§ **Set problem**
Copy out the listing exactly.

§ **Records provided**

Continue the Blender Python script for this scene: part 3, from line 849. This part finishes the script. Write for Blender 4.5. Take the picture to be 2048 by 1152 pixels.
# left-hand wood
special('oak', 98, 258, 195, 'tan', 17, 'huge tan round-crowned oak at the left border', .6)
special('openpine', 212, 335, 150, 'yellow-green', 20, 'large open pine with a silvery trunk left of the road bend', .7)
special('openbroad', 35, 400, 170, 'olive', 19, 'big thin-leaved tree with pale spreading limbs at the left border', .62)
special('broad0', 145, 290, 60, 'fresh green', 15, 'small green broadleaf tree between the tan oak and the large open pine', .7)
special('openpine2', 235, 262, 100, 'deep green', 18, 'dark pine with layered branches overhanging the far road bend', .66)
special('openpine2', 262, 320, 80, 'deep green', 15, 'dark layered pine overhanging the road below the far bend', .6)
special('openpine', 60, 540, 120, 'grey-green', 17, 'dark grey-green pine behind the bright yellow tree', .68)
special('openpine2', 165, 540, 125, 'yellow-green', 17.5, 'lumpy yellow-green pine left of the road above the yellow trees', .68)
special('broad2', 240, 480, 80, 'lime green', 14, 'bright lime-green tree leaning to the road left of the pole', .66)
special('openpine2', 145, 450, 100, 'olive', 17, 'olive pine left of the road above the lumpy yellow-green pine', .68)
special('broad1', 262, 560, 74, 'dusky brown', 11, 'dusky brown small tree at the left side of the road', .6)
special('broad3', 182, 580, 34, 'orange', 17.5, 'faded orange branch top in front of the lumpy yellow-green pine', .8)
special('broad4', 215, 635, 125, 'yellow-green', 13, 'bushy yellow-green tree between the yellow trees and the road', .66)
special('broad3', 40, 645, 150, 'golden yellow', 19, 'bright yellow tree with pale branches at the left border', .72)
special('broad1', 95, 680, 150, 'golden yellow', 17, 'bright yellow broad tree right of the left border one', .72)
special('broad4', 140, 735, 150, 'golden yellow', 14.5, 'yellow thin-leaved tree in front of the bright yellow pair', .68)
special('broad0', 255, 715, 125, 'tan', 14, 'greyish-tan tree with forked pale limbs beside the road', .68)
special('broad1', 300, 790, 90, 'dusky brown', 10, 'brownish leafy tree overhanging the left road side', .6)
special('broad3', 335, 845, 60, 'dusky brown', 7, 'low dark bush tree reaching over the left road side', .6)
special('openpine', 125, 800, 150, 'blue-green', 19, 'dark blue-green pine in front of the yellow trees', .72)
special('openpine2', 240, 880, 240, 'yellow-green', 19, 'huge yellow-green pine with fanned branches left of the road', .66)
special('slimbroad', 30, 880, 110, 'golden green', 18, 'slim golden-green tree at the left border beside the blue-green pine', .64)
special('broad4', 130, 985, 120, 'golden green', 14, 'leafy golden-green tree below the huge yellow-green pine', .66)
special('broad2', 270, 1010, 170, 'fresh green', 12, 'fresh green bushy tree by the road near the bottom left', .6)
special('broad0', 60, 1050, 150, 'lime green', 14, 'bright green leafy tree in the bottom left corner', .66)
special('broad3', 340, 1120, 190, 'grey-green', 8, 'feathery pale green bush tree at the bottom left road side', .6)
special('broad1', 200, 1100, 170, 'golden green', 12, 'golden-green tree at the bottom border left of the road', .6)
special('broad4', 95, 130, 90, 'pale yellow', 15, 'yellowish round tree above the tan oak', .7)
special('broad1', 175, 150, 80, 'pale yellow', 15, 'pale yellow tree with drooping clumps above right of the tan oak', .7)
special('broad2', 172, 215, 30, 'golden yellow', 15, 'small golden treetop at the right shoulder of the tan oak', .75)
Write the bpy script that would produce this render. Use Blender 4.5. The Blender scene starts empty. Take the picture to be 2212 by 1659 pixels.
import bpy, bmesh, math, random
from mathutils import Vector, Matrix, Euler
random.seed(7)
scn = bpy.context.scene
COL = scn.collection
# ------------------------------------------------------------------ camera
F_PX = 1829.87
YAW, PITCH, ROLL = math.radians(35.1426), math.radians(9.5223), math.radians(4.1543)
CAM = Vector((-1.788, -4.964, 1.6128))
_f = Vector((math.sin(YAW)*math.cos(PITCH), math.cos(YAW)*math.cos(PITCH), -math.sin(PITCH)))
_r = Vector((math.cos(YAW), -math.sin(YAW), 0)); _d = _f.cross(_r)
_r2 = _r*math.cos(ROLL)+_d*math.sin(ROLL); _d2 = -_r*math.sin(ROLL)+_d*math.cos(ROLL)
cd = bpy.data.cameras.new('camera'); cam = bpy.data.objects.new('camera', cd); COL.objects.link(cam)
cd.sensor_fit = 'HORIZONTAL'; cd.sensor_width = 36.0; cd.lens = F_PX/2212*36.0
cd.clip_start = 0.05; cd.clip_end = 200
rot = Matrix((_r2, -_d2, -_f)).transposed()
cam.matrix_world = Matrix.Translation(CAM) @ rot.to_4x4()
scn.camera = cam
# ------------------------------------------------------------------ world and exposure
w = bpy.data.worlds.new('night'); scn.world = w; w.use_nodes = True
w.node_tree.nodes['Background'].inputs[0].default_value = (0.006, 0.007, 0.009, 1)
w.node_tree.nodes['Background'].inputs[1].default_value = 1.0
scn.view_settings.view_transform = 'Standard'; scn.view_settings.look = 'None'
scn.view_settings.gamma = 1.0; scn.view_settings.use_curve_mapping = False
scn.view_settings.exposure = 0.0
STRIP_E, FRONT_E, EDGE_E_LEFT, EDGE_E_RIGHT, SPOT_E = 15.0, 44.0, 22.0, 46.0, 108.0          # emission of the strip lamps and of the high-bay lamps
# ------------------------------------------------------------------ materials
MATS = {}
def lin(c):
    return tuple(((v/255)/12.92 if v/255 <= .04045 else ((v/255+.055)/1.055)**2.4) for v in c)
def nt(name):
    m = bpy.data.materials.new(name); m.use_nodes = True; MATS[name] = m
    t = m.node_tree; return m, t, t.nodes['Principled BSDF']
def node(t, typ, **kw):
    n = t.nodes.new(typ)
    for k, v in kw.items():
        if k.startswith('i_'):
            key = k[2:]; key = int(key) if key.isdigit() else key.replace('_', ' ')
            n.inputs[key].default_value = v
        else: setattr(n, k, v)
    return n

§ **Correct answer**
Continue the Blender Python script for this scene: part 3, from line 849. This part finishes the script. Write for Blender 4.5. Take the picture to be 2048 by 1152 pixels.
# left-hand wood
special('oak', 98, 258, 195, 'tan', 17, 'huge tan round-crowned oak at the left border', .6)
special('openpine', 212, 335, 150, 'yellow-green', 20, 'large open pine with a silvery trunk left of the road bend', .7)
special('openbroad', 35, 400, 170, 'olive', 19, 'big thin-leaved tree with pale spreading limbs at the left border', .62)
special('broad0', 145, 290, 60, 'fresh green', 15, 'small green broadleaf tree between the tan oak and the large open pine', .7)
special('openpine2', 235, 262, 100, 'deep green', 18, 'dark pine with layered branches overhanging the far road bend', .66)
special('openpine2', 262, 320, 80, 'deep green', 15, 'dark layered pine overhanging the road below the far bend', .6)
special('openpine', 60, 540, 120, 'grey-green', 17, 'dark grey-green pine behind the bright yellow tree', .68)
special('openpine2', 165, 540, 125, 'yellow-green', 17.5, 'lumpy yellow-green pine left of the road above the yellow trees', .68)
special('broad2', 240, 480, 80, 'lime green', 14, 'bright lime-green tree leaning to the road left of the pole', .66)
special('openpine2', 145, 450, 100, 'olive', 17, 'olive pine left of the road above the lumpy yellow-green pine', .68)
special('broad1', 262, 560, 74, 'dusky brown', 11, 'dusky brown small tree at the left side of the road', .6)
special('broad3', 182, 580, 34, 'orange', 17.5, 'faded orange branch top in front of the lumpy yellow-green pine', .8)
special('broad4', 215, 635, 125, 'yellow-green', 13, 'bushy yellow-green tree between the yellow trees and the road', .66)
special('broad3', 40, 645, 150, 'golden yellow', 19, 'bright yellow tree with pale branches at the left border', .72)
special('broad1', 95, 680, 150, 'golden yellow', 17, 'bright yellow broad tree right of the left border one', .72)
special('broad4', 140, 735, 150, 'golden yellow', 14.5, 'yellow thin-leaved tree in front of the bright yellow pair', .68)
special('broad0', 255, 715, 125, 'tan', 14, 'greyish-tan tree with forked pale limbs beside the road', .68)
special('broad1', 300, 790, 90, 'dusky brown', 10, 'brownish leafy tree overhanging the left road side', .6)
special('broad3', 335, 845, 60, 'dusky brown', 7, 'low dark bush tree reaching over the left road side', .6)
special('openpine', 125, 800, 150, 'blue-green', 19, 'dark blue-green pine in front of the yellow trees', .72)
special('openpine2', 240, 880, 240, 'yellow-green', 19, 'huge yellow-green pine with fanned branches left of the road', .66)
special('slimbroad', 30, 880, 110, 'golden green', 18, 'slim golden-green tree at the left border beside the blue-green pine', .64)
special('broad4', 130, 985, 120, 'golden green', 14, 'leafy golden-green tree below the huge yellow-green pine', .66)
special('broad2', 270, 1010, 170, 'fresh green', 12, 'fresh green bushy tree by the road near the bottom left', .6)
special('broad0', 60, 1050, 150, 'lime green', 14, 'bright green leafy tree in the bottom left corner', .66)
special('broad3', 340, 1120, 190, 'grey-green', 8, 'feathery pale green bush tree at the bottom left road side', .6)
special('broad1', 200, 1100, 170, 'golden green', 12, 'golden-green tree at the bottom border left of the road', .6)
special('broad4', 95, 130, 90, 'pale yellow', 15, 'yellowish round tree above the tan oak', .7)
special('broad1', 175, 150, 80, 'pale yellow', 15, 'pale yellow tree with drooping clumps above right of the tan oak', .7)
special('broad2', 172, 215, 30, 'golden yellow', 15, 'small golden treetop at the right shoulder of the tan oak', .75)
Write the bpy script that would produce this render. Use Blender 4.5. The Blender scene starts empty. Take the picture to be 2212 by 1659 pixels.
import bpy, bmesh, math, random
from mathutils import Vector, Matrix, Euler
random.seed(7)
scn = bpy.context.scene
COL = scn.collection
# ------------------------------------------------------------------ camera
F_PX = 1829.87
YAW, PITCH, ROLL = math.radians(35.1426), math.radians(9.5223), math.radians(4.1543)
CAM = Vector((-1.788, -4.964, 1.6128))
_f = Vector((math.sin(YAW)*math.cos(PITCH), math.cos(YAW)*math.cos(PITCH), -math.sin(PITCH)))
_r = Vector((math.cos(YAW), -math.sin(YAW), 0)); _d = _f.cross(_r)
_r2 = _r*math.cos(ROLL)+_d*math.sin(ROLL); _d2 = -_r*math.sin(ROLL)+_d*math.cos(ROLL)
cd = bpy.data.cameras.new('camera'); cam = bpy.data.objects.new('camera', cd); COL.objects.link(cam)
cd.sensor_fit = 'HORIZONTAL'; cd.sensor_width = 36.0; cd.lens = F_PX/2212*36.0
cd.clip_start = 0.05; cd.clip_end = 200
rot = Matrix((_r2, -_d2, -_f)).transposed()
cam.matrix_world = Matrix.Translation(CAM) @ rot.to_4x4()
scn.camera = cam
# ------------------------------------------------------------------ world and exposure
w = bpy.data.worlds.new('night'); scn.world = w; w.use_nodes = True
w.node_tree.nodes['Background'].inputs[0].default_value = (0.006, 0.007, 0.009, 1)
w.node_tree.nodes['Background'].inputs[1].default_value = 1.0
scn.view_settings.view_transform = 'Standard'; scn.view_settings.look = 'None'
scn.view_settings.gamma = 1.0; scn.view_settings.use_curve_mapping = False
scn.view_settings.exposure = 0.0
STRIP_E, FRONT_E, EDGE_E_LEFT, EDGE_E_RIGHT, SPOT_E = 15.0, 44.0, 22.0, 46.0, 108.0          # emission of the strip lamps and of the high-bay lamps
# ------------------------------------------------------------------ materials
MATS = {}
def lin(c):
    return tuple(((v/255)/12.92 if v/255 <= .04045 else ((v/255+.055)/1.055)**2.4) for v in c)
def nt(name):
    m = bpy.data.materials.new(name); m.use_nodes = True; MATS[name] = m
    t = m.node_tree; return m, t, t.nodes['Principled BSDF']
def node(t, typ, **kw):
    n = t.nodes.new(typ)
    for k, v in kw.items():
        if k.startswith('i_'):
            key = k[2:]; key = int(key) if key.isdigit() else key.replace('_', ' ')
            n.inputs[key].default_value = v
        else: setattr(n, k, v)
    return n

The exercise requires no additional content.